[Data listing]
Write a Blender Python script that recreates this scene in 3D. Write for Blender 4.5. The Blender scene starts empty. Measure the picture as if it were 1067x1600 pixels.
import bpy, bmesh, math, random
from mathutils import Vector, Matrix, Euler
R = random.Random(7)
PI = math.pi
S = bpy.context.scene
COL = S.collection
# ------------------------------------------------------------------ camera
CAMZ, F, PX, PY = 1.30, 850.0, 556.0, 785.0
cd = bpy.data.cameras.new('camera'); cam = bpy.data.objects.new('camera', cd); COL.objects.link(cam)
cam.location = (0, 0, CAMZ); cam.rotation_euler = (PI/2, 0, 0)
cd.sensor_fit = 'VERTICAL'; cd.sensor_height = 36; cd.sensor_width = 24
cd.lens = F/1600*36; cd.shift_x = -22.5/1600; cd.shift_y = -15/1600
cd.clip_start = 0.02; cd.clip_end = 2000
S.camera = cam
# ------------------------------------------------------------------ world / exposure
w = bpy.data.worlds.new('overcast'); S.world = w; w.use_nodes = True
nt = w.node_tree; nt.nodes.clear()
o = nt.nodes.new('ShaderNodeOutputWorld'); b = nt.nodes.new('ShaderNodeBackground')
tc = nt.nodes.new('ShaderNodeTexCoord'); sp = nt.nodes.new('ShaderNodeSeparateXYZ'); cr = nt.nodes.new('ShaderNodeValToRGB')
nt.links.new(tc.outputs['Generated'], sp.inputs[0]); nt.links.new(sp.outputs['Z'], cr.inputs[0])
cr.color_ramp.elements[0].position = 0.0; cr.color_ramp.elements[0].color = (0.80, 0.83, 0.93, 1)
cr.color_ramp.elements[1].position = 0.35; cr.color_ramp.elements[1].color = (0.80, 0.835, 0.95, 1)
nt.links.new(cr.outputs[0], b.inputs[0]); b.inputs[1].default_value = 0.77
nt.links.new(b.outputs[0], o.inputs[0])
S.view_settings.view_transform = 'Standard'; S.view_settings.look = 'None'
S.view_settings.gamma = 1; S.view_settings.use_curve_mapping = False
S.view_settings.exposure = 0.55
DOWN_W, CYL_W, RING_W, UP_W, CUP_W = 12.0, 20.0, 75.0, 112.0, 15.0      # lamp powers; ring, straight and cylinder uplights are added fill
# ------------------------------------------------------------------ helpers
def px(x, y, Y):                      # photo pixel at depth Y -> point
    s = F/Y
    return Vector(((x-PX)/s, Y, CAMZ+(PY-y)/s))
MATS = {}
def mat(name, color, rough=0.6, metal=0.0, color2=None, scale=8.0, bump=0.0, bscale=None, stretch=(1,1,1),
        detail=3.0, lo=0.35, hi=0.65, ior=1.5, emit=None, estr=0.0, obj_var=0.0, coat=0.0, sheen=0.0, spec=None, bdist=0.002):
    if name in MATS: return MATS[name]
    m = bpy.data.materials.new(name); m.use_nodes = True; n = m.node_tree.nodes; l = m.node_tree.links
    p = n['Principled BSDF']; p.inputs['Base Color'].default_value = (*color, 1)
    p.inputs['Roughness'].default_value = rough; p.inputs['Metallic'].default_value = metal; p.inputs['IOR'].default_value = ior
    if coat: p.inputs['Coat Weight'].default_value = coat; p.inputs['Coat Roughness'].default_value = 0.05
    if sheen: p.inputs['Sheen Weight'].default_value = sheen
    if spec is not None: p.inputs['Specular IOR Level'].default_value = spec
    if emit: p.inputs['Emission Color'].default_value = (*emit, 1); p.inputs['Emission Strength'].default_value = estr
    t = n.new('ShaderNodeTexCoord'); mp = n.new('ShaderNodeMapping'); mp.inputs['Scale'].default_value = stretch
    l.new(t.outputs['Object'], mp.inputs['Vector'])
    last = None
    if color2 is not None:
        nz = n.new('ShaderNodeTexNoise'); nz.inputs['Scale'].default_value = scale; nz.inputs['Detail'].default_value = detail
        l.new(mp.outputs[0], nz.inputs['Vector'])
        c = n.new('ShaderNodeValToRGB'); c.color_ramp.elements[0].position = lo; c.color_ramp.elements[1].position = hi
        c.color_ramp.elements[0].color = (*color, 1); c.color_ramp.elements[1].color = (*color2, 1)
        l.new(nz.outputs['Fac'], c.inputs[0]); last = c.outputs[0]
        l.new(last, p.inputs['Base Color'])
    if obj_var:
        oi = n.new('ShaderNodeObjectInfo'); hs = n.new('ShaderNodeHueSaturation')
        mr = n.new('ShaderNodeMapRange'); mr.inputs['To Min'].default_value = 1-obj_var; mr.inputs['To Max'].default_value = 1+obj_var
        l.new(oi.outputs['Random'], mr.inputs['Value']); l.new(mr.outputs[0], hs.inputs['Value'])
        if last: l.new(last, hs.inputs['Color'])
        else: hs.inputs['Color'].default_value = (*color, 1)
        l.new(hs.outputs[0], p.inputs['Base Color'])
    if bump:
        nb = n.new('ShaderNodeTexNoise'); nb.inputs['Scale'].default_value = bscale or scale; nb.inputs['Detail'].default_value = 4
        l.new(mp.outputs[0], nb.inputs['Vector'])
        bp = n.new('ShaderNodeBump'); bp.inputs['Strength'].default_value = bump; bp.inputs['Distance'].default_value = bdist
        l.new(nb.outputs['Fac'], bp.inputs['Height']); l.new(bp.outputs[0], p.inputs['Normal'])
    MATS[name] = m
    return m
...
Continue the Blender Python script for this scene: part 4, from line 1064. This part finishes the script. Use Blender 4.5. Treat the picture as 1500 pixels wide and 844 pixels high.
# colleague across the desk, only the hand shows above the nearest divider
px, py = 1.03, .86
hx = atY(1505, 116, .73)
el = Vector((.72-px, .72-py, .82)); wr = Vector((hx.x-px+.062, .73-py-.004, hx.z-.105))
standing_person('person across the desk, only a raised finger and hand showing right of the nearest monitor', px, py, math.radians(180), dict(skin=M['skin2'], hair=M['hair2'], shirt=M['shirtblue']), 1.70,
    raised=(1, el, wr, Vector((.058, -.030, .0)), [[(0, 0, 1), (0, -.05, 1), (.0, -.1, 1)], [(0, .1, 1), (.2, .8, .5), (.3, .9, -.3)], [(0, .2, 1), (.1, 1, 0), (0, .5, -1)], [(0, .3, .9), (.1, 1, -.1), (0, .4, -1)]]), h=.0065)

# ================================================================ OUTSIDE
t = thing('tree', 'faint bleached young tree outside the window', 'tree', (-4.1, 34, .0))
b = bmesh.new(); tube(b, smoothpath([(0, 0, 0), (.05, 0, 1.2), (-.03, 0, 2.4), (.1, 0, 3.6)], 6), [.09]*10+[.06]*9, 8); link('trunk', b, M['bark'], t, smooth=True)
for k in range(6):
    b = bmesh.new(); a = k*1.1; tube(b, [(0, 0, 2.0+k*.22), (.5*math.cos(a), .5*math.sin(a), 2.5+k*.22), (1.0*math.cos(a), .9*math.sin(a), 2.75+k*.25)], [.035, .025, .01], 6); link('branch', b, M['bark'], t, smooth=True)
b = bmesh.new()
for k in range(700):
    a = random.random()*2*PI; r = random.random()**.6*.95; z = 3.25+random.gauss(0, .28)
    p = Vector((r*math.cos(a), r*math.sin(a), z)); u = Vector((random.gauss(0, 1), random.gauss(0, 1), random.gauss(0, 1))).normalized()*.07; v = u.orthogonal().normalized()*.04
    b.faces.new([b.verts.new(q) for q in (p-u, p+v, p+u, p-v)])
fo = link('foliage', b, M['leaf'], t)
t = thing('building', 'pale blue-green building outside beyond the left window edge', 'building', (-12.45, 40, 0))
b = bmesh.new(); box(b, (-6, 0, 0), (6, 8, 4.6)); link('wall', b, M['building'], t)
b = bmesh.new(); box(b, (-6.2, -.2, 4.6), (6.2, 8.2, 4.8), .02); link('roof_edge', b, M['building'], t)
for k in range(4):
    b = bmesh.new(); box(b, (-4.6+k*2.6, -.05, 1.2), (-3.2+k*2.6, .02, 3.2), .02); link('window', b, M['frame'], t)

[Set task] Provide only the count of lines in the data above that include the string "this".

[Correct output] 2